[MUD-Dev] Request for ideas

Vincent Archer archer at frmug.org
Mon Oct 1 15:21:31 CEST 2001


On Mon, Sep 24, 2001 at 10:44:08AM -0500, Eli Stevens wrote:

> Specifically, I would like pointers to past Good Ideas that
> haven't been explored enough, or are implemented poorly, or are
> just under-represented in general.  We are not looking to just
> make a Diku clone, although combat will be a feature.  We want to
> push the edge a bit.

I'd suggest an aspect that is traditional of all RPGs, yet poorly
implemented in all multi-players games of the genre:

Questing.

Almost every single questing system I've seen so far is based off
static quests, for which you merely have to go to a spoiler site
(for a sufficiently large game), or ask somebody who's already
"done" that quest for detailed steps, then follow the guide.

The few attempts for dynamic quests have all ended up as a basic:
"random roll of half a dozen mission types, random roll the reward,
random roll the item to find/repair/mob to slay". I haven't seen any
system that is more sophisticated than that (Daggerfall, anyone?)...

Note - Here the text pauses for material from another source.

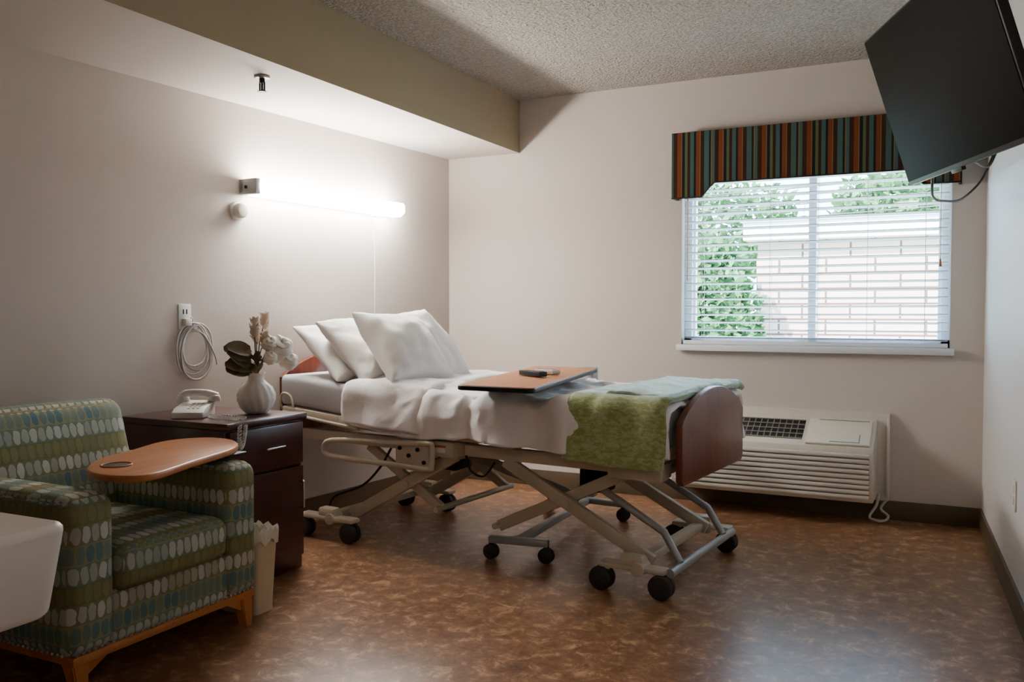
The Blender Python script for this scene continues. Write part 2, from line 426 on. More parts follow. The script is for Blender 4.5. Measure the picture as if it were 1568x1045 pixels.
# ---------------------------------------------------------------- outside
box('lawn_ground', (-12, YB+.3, -.35), (12, 30, -.25), 'grass', bev=0)
nb = grp('neighbor_building', (1, 10.2, -.25))
box('brick_wall', (-2.0, 10.2, -.25), (6, 13, 1.95), 'brick', nb, bev=0, world=True)
box('fascia', (-2.12, 10.02, 1.90), (6.1, 13.1, 2.10), 'fascia', nb, bev=.01, world=True)
box('roof_cap', (-2.15, 9.98, 2.10), (6.15, 13.2, 2.14), 'fascia', nb, bev=.01, world=True)
def leaves(name, c, r, n, size, seed, col=False):
    random.seed(seed); bm = bmesh.new()
    for _ in range(n):
        while True:
            p = Vector((random.uniform(-1, 1), random.uniform(-1, 1), random.uniform(-1, 1)))
            q = p.length
            if .55 < q < 1 + .12*noise.noise(p*4): break
        if col: p.x, p.y = p.x*(1.15-.35*p.z), p.y*(1.15-.35*p.z)
        pos = Vector((c[0]+p.x*r[0], c[1]+p.y*r[1], c[2]+p.z*r[2]))
        d = Vector((random.uniform(-1, 1), random.uniform(-1, 1), random.uniform(-.2, 1))).normalized()
        s = d.cross(Vector((random.random(), random.random(), random.random()))).normalized()
        L = size*random.uniform(.6, 1.3)
        bm.faces.new([bm.verts.new(pos), bm.verts.new(pos+d*L*.5+s*L*.25), bm.verts.new(pos+d*L), bm.verts.new(pos+d*L*.5-s*L*.25)])
    return bm
bm = leaves('h', (-2.95, 9.3, .9), (.55, .5, 1.35), 5000, .13, 3, True); t = leaves('h', (-2.28, 9.5, .80), (.45, .45, 1.15), 4000, .12, 4, True); merge(bm, t)
add_cyl(bm, (-2.95, 9.3, -.25), (-2.95, 9.3, 1.5), .06, seg=8); add_cyl(bm, (-2.28, 9.5, -.25), (-2.28, 9.5, 1.2), .06, seg=8)
finish(bm, 'garden_hedge', 'hedge', smooth=False)
bm = leaves('t', (-.7, 22, 3.6), (1.9, 1.0, .7), 1800, .3, 5); t = leaves('t', (-5.0, 22, 3.0), (1.8, 1.2, 1.3), 1800, .3, 6); merge(bm, t)
add_cyl(bm, (-.7, 22, -.25), (-.7, 22, 3.6), .15, seg=8); add_cyl(bm, (-5, 22, -.25), (-5, 22, 3), .15, seg=8)
finish(bm, 'garden_tree', 'hedge', smooth=False)
bm = bmesh.new()
for k, z in enumerate((2.55, 2.75, 3.0)): add_tube(bm, [(-8, 14, z-.1), (-2, 14, z), (6, 14, z+.35)], .010, n=4)
for x in (-8, 6): add_cyl(bm, (x, 14.05, -.25), (x, 14.05, 3.6), .08, seg=10)
finish(bm, 'utility_line', 'wire')

# ---------------------------------------------------------------- PTAC
ac = grp('wall_air_conditioner', (-.85, YB-.12, 0.1))
AX0, AX1 = -1.39, -.345
prof = [(YB-.002, .125), (YB-.25, .125), (YB-.265, .14), (YB-.285, .375), (YB-.275, .405), (YB-.035, .53), (YB-.002, .53)]
prism('housing', prof, AX0, AX1, 'cream', ac, axis='x', bev=.01, world=True)
box('wall_sleeve', (AX0-.045, YB-.03, .10), (AX1+.06, YB, .565), 'cream', ac, bev=.006, world=True)
box('side_trim', (AX1+.045, YB-.05, .12), (AX1+.06, YB-.02, .545), 'cream', ac, bev=.003, world=True)
NLV = 9; pit = .0265
lst = []
for i in range(NLV):
    z = .145+i*pit; yy = YB-.265-.02*(z-.14)/.235
    lst.append(((AX0+.02, yy-.012, z), (AX1-.02, yy+.01, z+pit-.007)))
boxes('front_louvers', lst, 'cream', ac, bev=.005, world=True)
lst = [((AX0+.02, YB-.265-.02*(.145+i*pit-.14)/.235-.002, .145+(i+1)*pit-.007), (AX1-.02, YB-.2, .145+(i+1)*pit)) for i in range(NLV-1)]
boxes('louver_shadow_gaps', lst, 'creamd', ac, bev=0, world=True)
s0 = Vector((0, YB-.275, .405)); s1 = Vector((0, YB-.035, .53)); dY = (s1-s0).normalized()
X_, Y_ = Vector((1, 0, 0)), dY; Z_ = X_.cross(Y_)
mt = Matrix((X_, Y_, Z_)).transposed().to_4x4(); mt.translation = s0
bm = bmesh.new(); add_box(bm, (AX0+.04, .05, -.004), (-.70, .225, .0015), 0)
finish(bm, 'grille_recess', 'black', ac, True, mtx=mt)
bm = bmesh.new()
for i in range(20):
    x = AX0+.06+i*.033
    if x < -.705: add_box(bm, (x, .05, -.002), (x+.004, .225, .004), 0)
for y in (.05, .092, .135, .178, .22): add_box(bm, (AX0+.04, y, -.002), (-.70, y+.005, .006), 0)
finish(bm, 'grille_bars', 'creamd', ac, True, mtx=mt)
bm = bmesh.new(); add_box(bm, (-.68, .01, 0), (AX1-.02, .235, .014), .006)
finish(bm, 'control_door', 'cream', ac, True, mtx=mt)
bm = bmesh.new(); add_box(bm, (-.56, .025, .013), (-.42, .03, .016), .001); add_box(bm, (-.42, .025, .013), (-.415, .10, .016), .001); add_box(bm, (-.63, .22, .012), (-.38, .226, .016), .001)
finish(bm, 'door_latch', 'creamd', ac, True, mtx=mt)
tube('power_cord', [(AX1+.01, YB-.05, .14), (AX1+.0, YB-.06, .08), (AX1-.03, YB-.09, .02), (AX1+.03, YB-.12, .01), (AX1+.06, YB-.08, .03), (AX1+.02, YB-.03, .06), (AX1+.06, YB-.02, .12)], .007, 'cord', ac, world=True)

# ---------------------------------------------------------------- wall light fixture
yF0, yF1 = 3.24, 4.40
lf = grp('wall_light_fixture', (xl(yF0), yF0, 1.70), RZL)
Lf = (yF1-yF0)*1.002
boxes('end_bracket', [((0, 0, -.035), (.115, .03, .04))], 'greymet', lf, bev=.004)
box('back_plate', (0, .0, -.03), (.03, Lf, .035), 'white', lf)
prism('diffuser', [(.028, -.037), (.09, -.037), (.118, -.015), (.118, .03), (.105, .04), (.028, .04)], .03, Lf, 'lamp', lf, axis='y', bev=.003)
cyl('bracket_knob', (.05, -.001, .0), (.05, -.006, .0), .008, 'black', lf)
box('cord_switch', (.03, Lf-.20, -.052), (.055, Lf-.17, -.037), 'white', lf)
tube('pull_cord', [(.04, Lf-.185, -.04), (.04, Lf-.185, -.4), (.035, Lf-.185, -.68)], .002, 'string', lf)
cyl('cord_pull', (.035, Lf-.185, -.72), (.035, Lf-.185, -.68), .006, 'white', lf, r1=.003)

dl = grp('wall_call_dial', (xl(3.22), 3.22, 1.585), RZL)
cyl('dial_base', (0, 0, 0), (.018, 0, 0), .046, 'white', dl, bev=.004)
cyl('dial_knob', (.015, .0, 0), (.05, .0, 0), .036, 'cream', dl, bev=.01)

ol = grp('wall_outlet', (xl(2.91), 2.91, 1.075), RZL)
box('plate', (0, -.035, -.058), (.007, .035, .058), 'white', ol)
box('plug', (.006, -.018, -.042), (.035, .018, -.008), 'white', ol, bev=.005)
boxes('receptacle_slots', [((.006, -.012, .012), (.0085, -.006, .034)), ((.006, .006, .012), (.0085, .012, .034))], 'black', ol, bev=0)
cb = grp('coiled_cable', (xl(2.95), 2.95, .92), RZL)
pts = []
random.seed(2)
for k in range(6*14+1):
    a = 2*pi*k/14; t = k/(6*14)
    rr = 1+.20*sin(a*.37)+.09*sin(a*1.3)
    pts.append((.018+.012*t+.004*sin(a*3), .086*rr*sin(a)+.016*sin(a*.21), .108*rr*cos(a)-.012*sin(a*.4)))
pts = [(.03, -.035, .13), (.028, -.02, .15)] + pts + [(.03, .07, .04), (.03, .11, -.03), (.03, .12, -.07)]
tube('cable_loops', pts, .0042, 'cord', cb, n=4)
box('cable_hook', (0, -.012, .095), (.03, .012, .12), 'white', cb)

orr = grp('wall_outlet', (xr(3.72), 3.72, .42), RZR)
box('plate', (-.007, -.035, -.058), (0, .035, .058), 'white', orr)
boxes('receptacles', [((-.0095, -.014, .008), (-.006, .014, .036)), ((-.0095, -.014, -.036), (-.006, .014, -.008))], 'cream', orr)

sp = grp('fire_sprinkler', (-2.65, 2.91, ZS))
cyl('escutcheon', (0, 0, 0), (0, 0, -.010), .034, 'greymet', sp, bev=.004)
cyl('body', (0, 0, -.01), (0, 0, -.03), .012, 'black', sp)
boxes('frame_arms', [((-.016, -.003, -.062), (-.010, .003, -.025)), ((.010, -.003, -.062), (.016, .003, -.025)), ((-.016, -.003, -.064), (.016, .003, -.058)), ((-.004, -.004, -.06), (.004, .004, -.025))], 'black', sp, bev=.001)
cyl('deflector', (0, 0, -.067), (0, 0, -.064), .02, 'black', sp)

cl = grp('fill_lamp', (-.45, -1.2, ZC))  # unseen lamp added behind the camera as fill light
cyl('rim', (0, 0, 0), (0, 0, -.03), .20, 'white', cl, bev=.005, seg=40)
lathe('shade', [(.19, -.03), (.18, -.055), (.15, -.08), (.09, -.098), (.001, -.105)], 'lamp_fill', cl)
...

A reliable system for the generation of random, story-backed, quests
can be a lot of fun, a real challenge, *and* maybe give ideas to
MMORPG creators out there.

I've worked on and off on such a system, but it requires far more
efforts than I can put in on my not-so-copious spare time. The best
model I made was a kind of directed, cyclic graph of "steps" where,
at each node (a step that is completed), you'd pick the next arc at
random, subject to constraints (is the quest shaping to be a solo or
group effort, is the quest geared toward pseudo-investigation, or
heads-on, what kind of mobs are we killing so far). People start
their quest at some pre-determined nodes, then traverse the graph
until the reach an end point (quest "finished").

The trick is to determine all useful nodes and arcs, put the
constraints in (never more than three "I sign the letter and you
give it to the next guy" steps in a row), and then synthetise a kind
of back-story to drive the quest. There are plenty of steps that can
be atypical (like, you're slaying a lot of wolves in that quest, so
one step involves recruiting a specialist; the system looking which
of the on-line people has the most headcount for wolves and
suggesting him, and so on), fill a story, and give great relief (as
opposed as "give this token to NPC X for your reward").

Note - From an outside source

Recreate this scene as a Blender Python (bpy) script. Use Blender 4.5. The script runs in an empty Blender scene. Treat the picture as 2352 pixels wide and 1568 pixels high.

Synthetising explanation texts at each node (which need to take into
account what arc you came thru, what arc you're scheduled for the
next quest step, what factions the quest imparts) is also a good
research topic, since you're going to mix and match sentence parts,
and build a grammatically correct sentence/paragraph from it.

It's not a novel feature, but it's an area that's never been done
right as far as I know. Combines graph theory, a little AI,
automated text generation, a bit of linguistics, everything for
everyone.

(my own estimation is 6-10 man-months of work at least, which is on
the big side for a team student project).

--
	Vincent Archer			Email:	archer at frmug.org

All men are mortal.  Socrates was mortal.  Therefore, all men are Socrates.